Let me explain in more detail: My Grandmother is from a town called Maharagama in Sri Lanka. She has a contagious, happy, loud personality and when she spoke most of the town would hear her. When she cooked, she didn’t just cook only for her 7 children, she cooked for the entire village. I always remember the house being filled with family, friends, and not to mention a LOT of food.
I can remember my aunties feeding their kids with their hands, my uncles having their favourite drinks with a bite (devilled beef normally), grandma shouting at someone for not eating enough, and then shouting at someone else for eating TOO much. It was just a room full of happiness and love and what bought everyone together? Yes, food!
Amongst the array of food that was cooked, one of the staple foods that you would find in any household is Dhal (Lentil Curry). And what can I say, my grandmothers and now mothers dhal is simply to die for. I have had friends in the UK who has asked me for a big pot of Dhal as their birthday present. Then I would sit and watch them eat it with a ladle. I did tell them it wasn’t soup, but they didn’t seem to care. Who am I to judge how people eat their food, when I would most likely do the same.
I have cooked many dishes over the years but I must admit that my life is not complete without a good, home cooked Chicken curry and Dhal. No matter how many nice restaurants I eat at, the amazing countries and cuisines I try, I always come back to these two things. I have made it for family, for friends and for work colleagues and every single time it goes down a storm. I currently have my work colleagues in England begging me to make it once a week in exchange for anything I want. It might not be a Michelin star dish, but it’s something I learnt to cook from my grandmother and mother with love, and I think that’s the most important thing.
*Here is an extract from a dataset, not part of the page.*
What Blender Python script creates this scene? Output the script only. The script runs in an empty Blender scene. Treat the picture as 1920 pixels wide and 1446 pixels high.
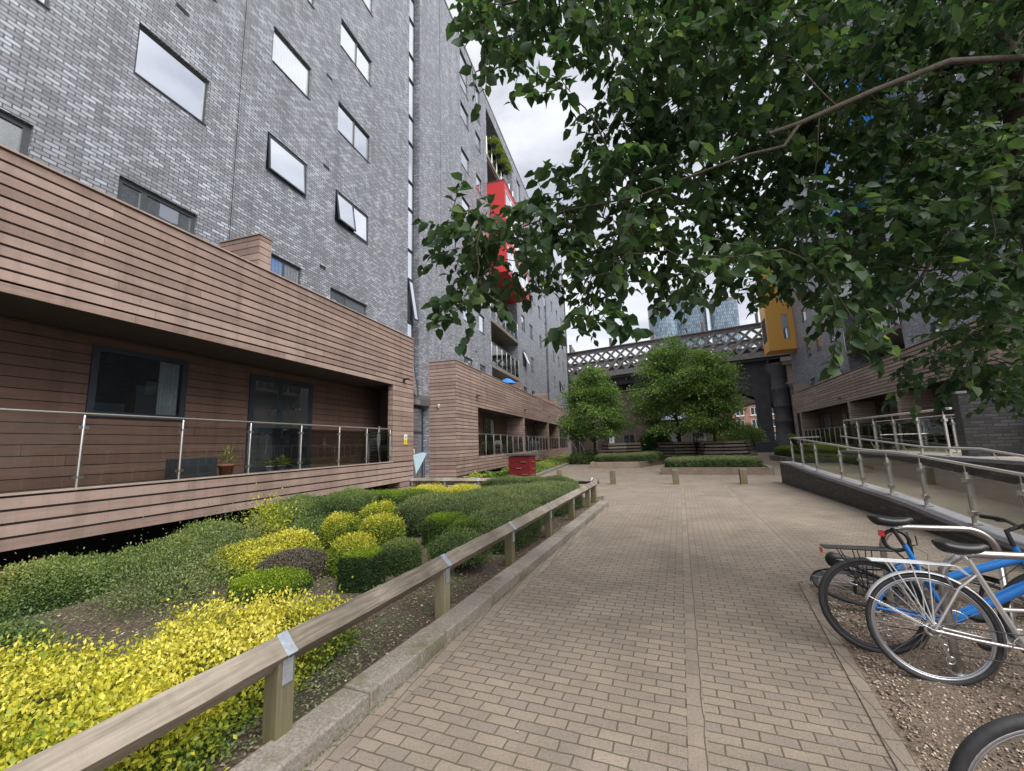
import bpy, math, random
import numpy as np
from mathutils import Vector, Matrix
random.seed(7)
rng = np.random.default_rng(7)
SC = bpy.context.scene
COL = SC.collection
PI = math.pi
def rad(d): return math.radians(d)

# ------------------------------------------------------------------ helpers
def tag(o, label=None, cat=None, group=None, kind=None):
    if label: o['label'] = label
    if cat: o['category'] = cat
    if group: o['group'] = group
    if kind: o['kind'] = kind
    return o
def thing(name, label, cat, loc=(0, 0, 0), rz=0.0, group=None, rot=None):
    o = bpy.data.objects.new(name, None); COL.objects.link(o)
    o.empty_display_size = .2
    o.location = loc; o.rotation_euler = rot if rot else (0, 0, rz)
    return tag(o, label, cat, group)
def copy_tree(o, parent=None):
    c = o.copy(); COL.objects.link(c)
    if parent is not None: c.parent = parent
    for ch in list(o.children): copy_tree(ch, c)
    return c
def finish(me, name, m, parent):
    o = bpy.data.objects.new(name, me); COL.objects.link(o)
    if m: me.materials.append(m)
    if parent is not None: o.parent = parent
    return o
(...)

From cutting and prepping the ingredients, to marinating the meat with my hands (the way my grandma held my tiny hands and showed me how to do it ), to getting the aroma when you fry the onion, garlic and ginger, to watching it bubble away and be transformed into a master piece of amazing gorgeousness. Cooking is love, made visible and this is how I feel about the Wickramatunga/Seneviratne chicken curry and dhal.
My grandmother and mother are my inspiration when I cook. They thought me not only how to cook amazing food, but how to spread love and happiness through the things you can create.